▶ [DATA SEGMENT]

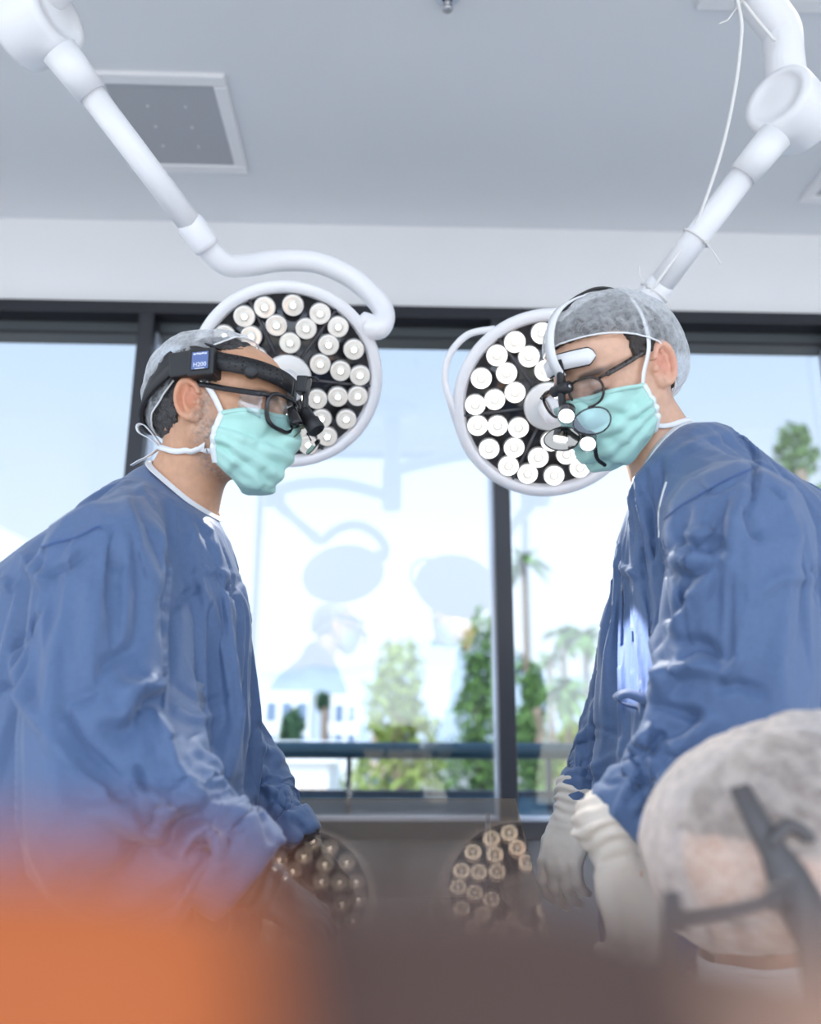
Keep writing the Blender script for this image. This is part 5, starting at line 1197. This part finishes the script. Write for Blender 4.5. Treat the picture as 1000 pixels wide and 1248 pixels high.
# stool under the seated person
st = empty('stool', (hipC[0], hipC[1], 0), 'round grey stool under the seated person', 'stool')
obj('seat', lathe([(.15, 0), (.165, .01), (.165, .045), (.15, .06), (.01, .062)], (hipC[0] + .02, hipC[1], .36), (0, 0, 1), 32), M['grey'], st)
obj('column', lathe([(.03, 0), (.03, .32)], (hipC[0] + .02, hipC[1], .05), (0, 0, 1), 20), M['steel'], st)
for k in range(5):
    a = k * 2 * PI / 5; obj('leg', tube([(hipC[0] + .02, hipC[1], .07), (hipC[0] + .02 + .24 * math.cos(a), hipC[1] + .24 * math.sin(a), .035)], [.02, .014], 10), M['steel'], st)
# bar frame in front of the seated person
bf = empty('bar_frame', P(945, 1092, .54) * [1, 1, 0], 'dark grey metal bar bent downward in front of the seated person', 'bar')
b0, b1, b2_ = P(890, 1108, .54), P(948, 1094, .54), P(985, 1180, .53)
obj('top_bar', tube(smooth_path([b0 - [.03, 0, .004], b0, b1], 16), .0042, 10), M['dimstrap'], bf)
obj('knuckle', lathe([(.004, -.006), (.0075, -.005), (.0075, .005), (.004, .006)], b1, (0, 1, 0), 16), M['dimstrap'], bf)
obj('post', tube(smooth_path([b1, b2_, b2_ * [1, 1, 0] + [.02, 0, .5], b2_ * [1, 1, 0] + [.02, 0, .01]], 24), .0045, 10), M['dimstrap'], bf)
obj('post', tube(smooth_path([b0 - [.03, 0, .004], b0 - [.04, 0, .08], (b0 - [.05, 0, 0]) * [1, 1, 0] + [0, 0, .01]], 20), .0045, 10), M['dimstrap'], bf)
obj('foot_plate', box2(b2_ * [1, 1, 0] + [-.32, -.05, 0], b2_ * [1, 1, 0] + [.08, .05, .012]), M['dimstrap'], bf, smooth=False)

# ------------------------------------------------------------------ operating table, and a smoked sheet added to mirror the lamp LEDs
M['pad'] = mat('brown_table_pad', (.075, .055, .048), .4, spec=.5, var=(20, .08))
u_ = lambda v: v / np.linalg.norm(v)
q1 = P(612, 1092, 1.25); n1 = u_(u_(CAM - q1) + u_(RC + [-.05, 0, 0] - q1)); q2 = P(405, 1085, 1.25); n2 = u_(u_(CAM - q2) + u_(LC + [.05, 0, 0] - q2)); nT = u_((n1 + n2) * [0, .5, .5])
ax_y = u_(np.cross(nT, [1, 0, 0])); ax_y = ax_y if ax_y[1] > 0 else -ax_y; BT = np.stack([[1, 0, 0], ax_y, nT], 1)
TX0, TX1 = -.155, .185; ztab = P(500, 1092, 1.60)[2]
ot = empty('operating_table', (.015, 1.2, 0), 'operating table with a dark brown pad between the two surgeons', 'table')
bevel(obj('pad', box2([TX0, .70, ztab - .05], [TX1, 1.60, ztab]), M['pad'], ot, smooth=False), .012, 3)
bevel(obj('table_top', box2([TX0 - .005, .69, ztab - .08], [TX1 + .005, 1.61, ztab - .05]), M['grey'], ot, smooth=False), .004)
for x in (TX0 - .012, TX1 + .012): obj('side_rail', box2([x - .006, .8, ztab - .078], [x + .006, 1.5, ztab - .052]), M['steel'], ot, smooth=False)
obj('column', box2([-.08, 1.05, .10], [.11, 1.3, ztab - .08]), M['grey'], ot, smooth=False)
bevel(obj('base', box2([-.15, .80, 0], [.18, 1.55, .10]), M['grey'], ot, smooth=False), .02)
M['smoke'] = glass_mat('smoked_acrylic', (.80, .76, .73), .06, 0, (1, .84, .68))
sb = q1 + ax_y * ((ztab + .004 - q1[2]) / ax_y[2]); ln = .37; mid = sb + ax_y * ln / 2
sh_ = empty('led_reflector_sheet', (.02, sb[1], ztab), 'tilted smoked acrylic sheet added on the table to mirror the lamp LEDs', 'shield')
bevel(obj('sheet', box([.02, mid[1], mid[2]], (.40, ln, .005), BT), M['smoke'], sh_, smooth=False), .001)
for x in (-.14, .17): obj('foot', tube([sb * [0, 1, 1] + [x, .30, ax_y[2] / ax_y[1] * .30 - .004], [x, sb[1] + .30, ztab]], .004, 8), M['clearpl'], sh_)
print('shield', nT, sb, sb + ax_y * ln, [proj(np.array([x, v[1], v[2]])) for v in (sb, sb + ax_y * ln) for x in (-.18, .22)])

# ------------------------------------------------------------------ unseen stand, with out-of-focus cloths added to stand for the lens blurs
M['drape'] = mat('brown_blur_fabric', (.088, .047, .035), .75, var=(30, .08)); M['orange'] = mat('orange_blur_cloth', (.52, .125, .03), .8, var=(60, .08)); M['tan'] = mat('tan_ghost_cloth', (.38, .22, .15), .8, var=(60, .08))
ms = empty('instrument_stand', (0, .05, 0), 'instrument stand directly under the viewer below the added brown cloth', 'stand')
bevel(obj('tray', box2([-.26, -.17, .925], [.26, .24, .94]), M['steel'], ms, smooth=False), .006)
obj('pole', lathe([(.016, 0), (.016, .86)], (0, -.14, .06), (0, 0, 1), 16), M['steel'], ms)
obj('base', tube([(-.22, .2, .03), (-.2, -.16, .03), (.2, -.16, .03), (.22, .2, .03)], .018, 10), M['steel'], ms)
def heap(name, label, cat, m, x0, x1, yr, prof, seed, zb=.9405, near=.10, far_=.10):
    """folded cloth: a ridge along x whose crest follows prof(x), falling away in front and behind"""
    nx, ny = 60, 40; xs = np.linspace(x0, x1, nx); ts = np.linspace(-1, 1, ny); V = np.zeros((nx, ny, 3)); B = np.zeros((nx, ny, 3))
    for i, x in enumerate(xs):
        zc = prof(x); e = min(1, 12 * min(i, nx - 1 - i) / (nx - 1)) ** .5
        for j, t in enumerate(ts):
            y = yr + (t * near if t < 0 else t * far_); hh = (1 - abs(t) ** 1.5) ** .8
            V[i, j] = (x, y, zb + (zc - zb) * hh * e + .0008 * math.sin(60 * x + seed) * hh)
    v, f = gridmesh(V); o = obj(name, (v, f), m, None, loc=(0, yr, zb)); tag(o, label, cat); solid(o, .002, -1); return o
zpx = lambda py, d: P(500, py, d)[2]
heap('brown_blur_cloth', 'dark brown cloth added to make the blurred haze along the bottom edge', 'drape', M['drape'], -.20, .22, .085, lambda x: np.interp(x / .085 * 1000 + 500, [-800, 0, 430, 700, 800, 1000, 2600], [zpx(1250, .085), zpx(1200, .085), zpx(1108, .085), zpx(1105, .085), zpx(1145, .085), zpx(1180, .085), zpx(1200, .085)]), 1, near=.075, far_=.14)  # brown cloth ridge stands in for the haze close to the lens
heap('orange_blur_cloth', 'orange cloth standing for the big blur in the lower left corner', 'towel', M['orange'], -.19, .004, .072, lambda x: np.interp(x / .072 * 1000 + 500, [-2200, -300, 0, 150, 300, 420, 520, 560], [zpx(1090, .072), zpx(1050, .072), zpx(1055, .072), zpx(1070, .072), zpx(1092, .072), zpx(1135, .072), zpx(1205, .072), zpx(1250, .072)]), 2, near=.060, far_=.05)  # orange cloth ridge stands in for an unidentified blur near the lens
heap('tan_ghost_cloth', 'tan cloth added for the soft lens ghost at the bottom right below the gauze cap', 'towel', M['tan'], .015, .19, .078, lambda x: np.interp(x / .078 * 1000 + 500, [740, 790, 850, 1000, 2700], [zpx(1260, .078), zpx(1180, .078), zpx(1165, .078), zpx(1190, .078), zpx(1210, .078)]), 3, near=.062, far_=.08)  # tan cloth ridge stands in for a pale lens ghost

# ------------------------------------------------------------------ light thrown by the lamps
def spot(name, loc, target, power, size, radius, col=(1, 1, 1), blend=.4):
    l = bpy.data.lights.new(name, 'SPOT'); l.energy = power; l.spot_size = math.radians(size); l.spot_blend = blend; l.shadow_soft_size = radius; l.color = col
    o = bpy.data.objects.new(name, l); link(o); o.location = loc; o.rotation_euler = Vector(np.asarray(target) - np.asarray(loc)).to_track_quat('-Z', 'Y').to_euler(); return o
for nm, c, n_ in (('lamp_beam', LC, LN), ('lamp_beam', RC, RN)):
    n_ = n_ / np.linalg.norm(n_); spot(nm, c + n_ * .14, c + n_, 10, 95, .0, (1, .97, .92), .8)
hp = bvB.ray_cast(Vector(CAM), Vector(ray(772, 800)).normalized())[0]
tgt = np.array(hp) if hp is not None else P(775, 800, 1.2)
spot('headlamp_beam', axp(388, 528), tgt, 42, 13, .006, (.93, .88, 1), .5)
tb_ = np.array(P(640, 1100, 1.2))
spot('loupe_beam', cb + ldir * .01, tb_, 1.2, 30, .008, (1, 1, 1), .5)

▶ [TASK BRIEF]
Would you reproduce the lines above, from the very first through the line containing "obj('foot_plate', box2(b2_ *", exactly and without the pictures?

▶ [RESULT BELOW]
Keep writing the Blender script for this image. This is part 5, starting at line 1197. This part finishes the script. Write for Blender 4.5. Treat the picture as 1000 pixels wide and 1248 pixels high.
# stool under the seated person
st = empty('stool', (hipC[0], hipC[1], 0), 'round grey stool under the seated person', 'stool')
obj('seat', lathe([(.15, 0), (.165, .01), (.165, .045), (.15, .06), (.01, .062)], (hipC[0] + .02, hipC[1], .36), (0, 0, 1), 32), M['grey'], st)
obj('column', lathe([(.03, 0), (.03, .32)], (hipC[0] + .02, hipC[1], .05), (0, 0, 1), 20), M['steel'], st)
for k in range(5):
    a = k * 2 * PI / 5; obj('leg', tube([(hipC[0] + .02, hipC[1], .07), (hipC[0] + .02 + .24 * math.cos(a), hipC[1] + .24 * math.sin(a), .035)], [.02, .014], 10), M['steel'], st)
# bar frame in front of the seated person
bf = empty('bar_frame', P(945, 1092, .54) * [1, 1, 0], 'dark grey metal bar bent downward in front of the seated person', 'bar')
b0, b1, b2_ = P(890, 1108, .54), P(948, 1094, .54), P(985, 1180, .53)
obj('top_bar', tube(smooth_path([b0 - [.03, 0, .004], b0, b1], 16), .0042, 10), M['dimstrap'], bf)
obj('knuckle', lathe([(.004, -.006), (.0075, -.005), (.0075, .005), (.004, .006)], b1, (0, 1, 0), 16), M['dimstrap'], bf)
obj('post', tube(smooth_path([b1, b2_, b2_ * [1, 1, 0] + [.02, 0, .5], b2_ * [1, 1, 0] + [.02, 0, .01]], 24), .0045, 10), M['dimstrap'], bf)
obj('post', tube(smooth_path([b0 - [.03, 0, .004], b0 - [.04, 0, .08], (b0 - [.05, 0, 0]) * [1, 1, 0] + [0, 0, .01]], 20), .0045, 10), M['dimstrap'], bf)
obj('foot_plate', box2(b2_ * [1, 1, 0] + [-.32, -.05, 0], b2_ * [1, 1, 0] + [.08, .05, .012]), M['dimstrap'], bf, smooth=False)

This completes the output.